Clip description
The single reel containing the almost three minutes that survive of Those Who Love consists of extracts from four scenes – dancers at a beach party, events surrounding Barry’s and Lola’s first meeting at a cabaret, and a romantic scene on a wharf between Barry (William Carter) and Lola (Isabel McDonagh billed as 'Marie Lorraine’).
Curator’s notes
Often called a trailer, the fragment that survives Those Who Love (which starts with the film’s opening title and ends with a ‘Finis’ title) is like a reel of highlights that may have been intended to raise funds for further McDonagh sisters films.
The reel’s four sequences are as follows:
Scene 1
At a beach party, Barry Manton is among a group of revellers who watch the entertainer Bébé Dorée (Sylvia Newland) perform the 1920s dance the Charleston before Barry, Bébé and the spectators divide into couples to dance.
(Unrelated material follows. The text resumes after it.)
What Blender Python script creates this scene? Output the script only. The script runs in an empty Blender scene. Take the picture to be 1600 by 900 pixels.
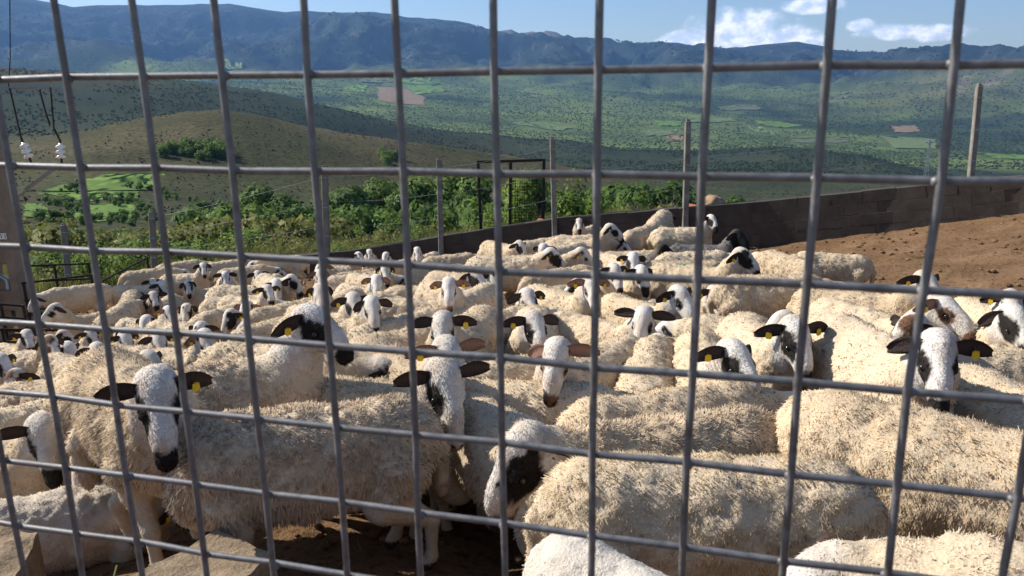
import bpy, math, random
import numpy as np
from mathutils import Vector, Matrix, Quaternion

S = bpy.context.scene
COL = S.collection
rad = math.radians
random.seed(4)

# ------------------------------------------------------------------ camera
FPX = 1200.0                                             # focal length in pixels of the 1600 px wide photograph
g_ = np.array([.01862, .96732, .25286]); g_ = g_/np.linalg.norm(g_)      # gravity seen by the tilted camera
fw_ = np.array([0, 0, 1.])-g_*g_[2]; fw_ /= np.linalg.norm(fw_)
rt_ = np.cross(g_, fw_)
BAS = np.stack([rt_, fw_, -g_])                          # camera axes -> world axes (x right, y ahead, z up)
cam = bpy.data.cameras.new('camera'); cam.lens = 27.0; cam.sensor_width = 36.0
cam.clip_start = .05; cam.clip_end = 90000
cam.dof.use_dof = True; cam.dof.focus_distance = 5.0; cam.dof.aperture_fstop = 9.0
cam_ob = bpy.data.objects.new('camera', cam); COL.objects.link(cam_ob)
mw = Matrix.Identity(4)
for i in range(3):
    mw[i][0] = BAS[i, 0]; mw[i][1] = -BAS[i, 1]; mw[i][2] = -BAS[i, 2]
cam_ob.matrix_world = mw
S.camera = cam_ob

# ------------------------------------------------------------------ sun, sky, exposure
SUN_DIR = Vector((-.80, .30, .60)).normalized()
SUN_EL = math.asin(SUN_DIR.z); SUN_AZ = math.atan2(SUN_DIR.x, SUN_DIR.y)
S.view_settings.view_transform = 'Standard'; S.view_settings.look = 'None'
S.view_settings.exposure = 0.80; S.view_settings.gamma = 1.0
S.cycles.use_denoising = True
S.cycles.max_bounces = 6; S.cycles.diffuse_bounces = 4; S.cycles.transparent_max_bounces = 8; S.cycles.volume_bounces = 0
sun = bpy.data.lights.new('sun', 'SUN'); sun.energy = 4.5; sun.angle = rad(.5); sun.color = (1, .94, .84)
sun_ob = bpy.data.objects.new('sun', sun); COL.objects.link(sun_ob)
sun_ob.rotation_euler = SUN_DIR.to_track_quat('Z', 'Y').to_euler()

class NT:
    """short hand for building node trees"""
    def __init__(self, tree): self.t = tree; self.n = tree.nodes; self.l = tree.links
    def add(self, kind, *ins, **props):
        nd = self.n.new(kind)
        for k, v in props.items(): setattr(nd, k, v)
        for i, v in enumerate(ins):
            if v is None: continue
            self.put(nd.inputs[i], v)
        return nd
    def put(self, sock, v):
        if isinstance(v, bpy.types.NodeSocket): self.l.new(v, sock)
        elif isinstance(v, bpy.types.Node): self.l.new(v.outputs[0], sock)
        else:
            try: sock.default_value = v
            except Exception: sock.default_value = (*v, 1)
    def math(self, op, a, b=None, c=None, clamp=False):
        return self.add('ShaderNodeMath', a, b, c, operation=op, use_clamp=clamp).outputs[0]
    def vmath(self, op, a, b=None):
        nd = self.add('ShaderNodeVectorMath', a, b, operation=op)
        return nd.outputs['Value'] if op in ('DOT_PRODUCT', 'LENGTH') else nd.outputs[0]
    def noise(self, vec, scale, detail=4, rough=.55, dist=0):
        nd = self.add('ShaderNodeTexNoise'); self.put(nd.inputs['Vector'], vec)
        nd.inputs['Scale'].default_value = scale; nd.inputs['Detail'].default_value = detail
        nd.inputs['Roughness'].default_value = rough; nd.inputs['Distortion'].default_value = dist
        return nd.outputs['Fac']
    def ramp(self, fac, stops):
        nd = self.add('ShaderNodeValToRGB', fac); cr = nd.color_ramp
        while len(cr.elements) < len(stops): cr.elements.new(.5)
        for e, (p, c) in zip(cr.elements, stops): e.position = p; e.color = (*c, 1) if len(c) == 3 else c
        return nd.outputs[0]
    def mix(self, fac, a, b, blend='MIX'):
        nd = self.add('ShaderNodeMix', data_type='RGBA', blend_type=blend, clamp_factor=True)
        self.put(nd.inputs[0], fac); self.put(nd.inputs[6], a); self.put(nd.inputs[7], b)
        return nd.outputs[2]
    def mapr(self, v, a, b, c=0., d=1., smooth=True):
        nd = self.add('ShaderNodeMapRange', v, a, b, c, d, interpolation_type='SMOOTHSTEP' if smooth else 'LINEAR'); return nd.outputs[0]

def px_dir(u, v):
    c = np.array([(u-800)/FPX, (v-450)/FPX, 1.]); return BAS@c
def px_pt(u, v, depth):
    return px_dir(u, v)*depth

W = bpy.data.worlds.new('World'); S.world = W; W.use_nodes = True
nt = NT(W.node_tree); bg = W.node_tree.nodes['Background']
sky = nt.add('ShaderNodeTexSky', sky_type='NISHITA', sun_disc=False, sun_elevation=SUN_EL, sun_rotation=SUN_AZ, altitude=700, air_density=1.0, dust_density=1.0, ozone_density=2.0)
bg.inputs[1].default_value = .085
gen = nt.add('ShaderNodeTexCoord').outputs['Generated']
# cumulus: noise puffs over flat bases, gathered round a few places over the horizon, thin scraps elsewhere
def cloud_mask(u, v, ru, rv):
    d = px_dir(u, v); d = d/np.linalg.norm(d)
    e1 = np.cross(d, [0, 0, 1.]); e1 /= np.linalg.norm(e1); e2 = np.cross(e1, d)
    a = nt.math('MULTIPLY', nt.vmath('DOT_PRODUCT', gen, tuple(e1)), FPX/ru)
    b = nt.math('MULTIPLY', nt.vmath('DOT_PRODUCT', gen, tuple(e2)), FPX/rv)
    front = nt.math('GREATER_THAN', nt.vmath('DOT_PRODUCT', gen, tuple(d)), .5)
    r2 = nt.math('ADD', nt.math('MULTIPLY', a, a), nt.math('MULTIPLY', b, b))
    m = nt.math('SUBTRACT', 1.0, r2)
    return nt.math('MULTIPLY', nt.math('MAXIMUM', m, -1.5), front)
dens = None
for args in [(1150, 46, 95, 42), (1235, 60, 75, 32), (1075, 64, 60, 22), (1275, 8, 60, 16), (1400, 50, 70, 16), (1465, 50, 60, 16), (1345, 40, 26, 12), (700, -260, 260, 40), (-500, -60, 200, 40), (2300, 10, 240, 40)]:
    m = cloud_mask(*args); dens = m if dens is None else nt.math('MAXIMUM', dens, m)
sq = nt.vmath('MULTIPLY', gen, (1, 1, 1.5))
n1 = nt.noise(sq, 24, 8, .60); n2 = nt.noise(nt.vmath('ADD', sq, tuple(np.array(SUN_DIR)*.012)), 24, 8, .60)
cov = nt.math('ADD', nt.math('MULTIPLY', dens, .43), nt.math('MULTIPLY', n1, .54))
alpha = nt.mapr(cov, .43, .62)
lit = nt.math('ADD', nt.mapr(nt.math('SUBTRACT', n1, n2), -.07, .09, 0., 1., False), nt.math('MULTIPLY', nt.mapr(cov, .45, .8), .15))
ccol = nt.ramp(lit, [(0, (6.2, 7.2, 8.8)), (.5, (8.6, 9.0, 9.8)), (1, (12, 11.8, 11.5))])
skyc = nt.mix(nt.math('MULTIPLY', alpha, .93), sky.outputs[0], ccol)
nt.l.new(skyc, bg.inputs[0])

HAZE = 4.6e-5

# ------------------------------------------------------------------ materials
M = {}
def new_mat(name, color=None, rough=.9, spec=.2, metal=0.):
    m = bpy.data.materials.new(name); m.use_nodes = True; t = NT(m.node_tree); b = m.node_tree.nodes['Principled BSDF']
    b.inputs['Roughness'].default_value = rough; b.inputs['Specular IOR Level'].default_value = spec; b.inputs['Metallic'].default_value = metal
    if color is not None: b.inputs['Base Color'].default_value = (*color, 1)
    M[name] = m
    return m, t, b
def bump(t, b, h, strength=.5, dist=.01):
    nd = t.add('ShaderNodeBump'); nd.inputs['Strength'].default_value = strength; nd.inputs['Distance'].default_value = dist
    t.put(nd.inputs['Height'], h); t.l.new(nd.outputs[0], b.inputs['Normal'])
def attr(t, name):
    return t.add('ShaderNodeAttribute', attribute_name=name).outputs['Color']
def objc(t): return t.add('ShaderNodeTexCoord').outputs['Object']
def posn(t): return t.add('ShaderNodeNewGeometry').outputs['Position']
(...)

The scene was shot at Sydney’s Tamarama Beach, a location for several other Australian silent films. The scene draws from the conventions of jazz age modernity as well as carefree bohemianism. Cameraman Jack Fletcher took two exposures to achieve the effect of a dissolve from a medium shot of Bébé dancing to a close-up that tilts down her legs to her feet. Fletcher contributed similar effects to the two other McDonagh silent features, The Far Paradise (1928) and The Cheaters (silent) (1929).
Scene 2
In a seedy bar, Lola Quayle takes her first look at Barry Manton, who sits in a state of drunken numbness. The intertitle introducing Lola is: ’Lola Quayle, solo dancer of the Pool – a delicate flower striving to preserve her fragrance in a world of sordid realities’.
Scene 3
Barry ushers Lola into the background before embarking on a wild fight with the cabaret boss (‘Big’ Bill Wilson), who has tried to force himself on Lola. The fight will cost Lola her job.
While most of Those Who Love was shot on Sydney locations including Drummoyne House, the cabaret sequence was filmed at the Australasian Films studio in Bondi Junction, a building that served as the Cinesound Productions studio from 1931 to 1951.
Scene 4
Early in their courtship, Lola visits Barry at his wharf workplace. As Barry gives Lola a kiss on the lips, they are watched by two wharf labourers trying hard to pretend they haven’t been watching.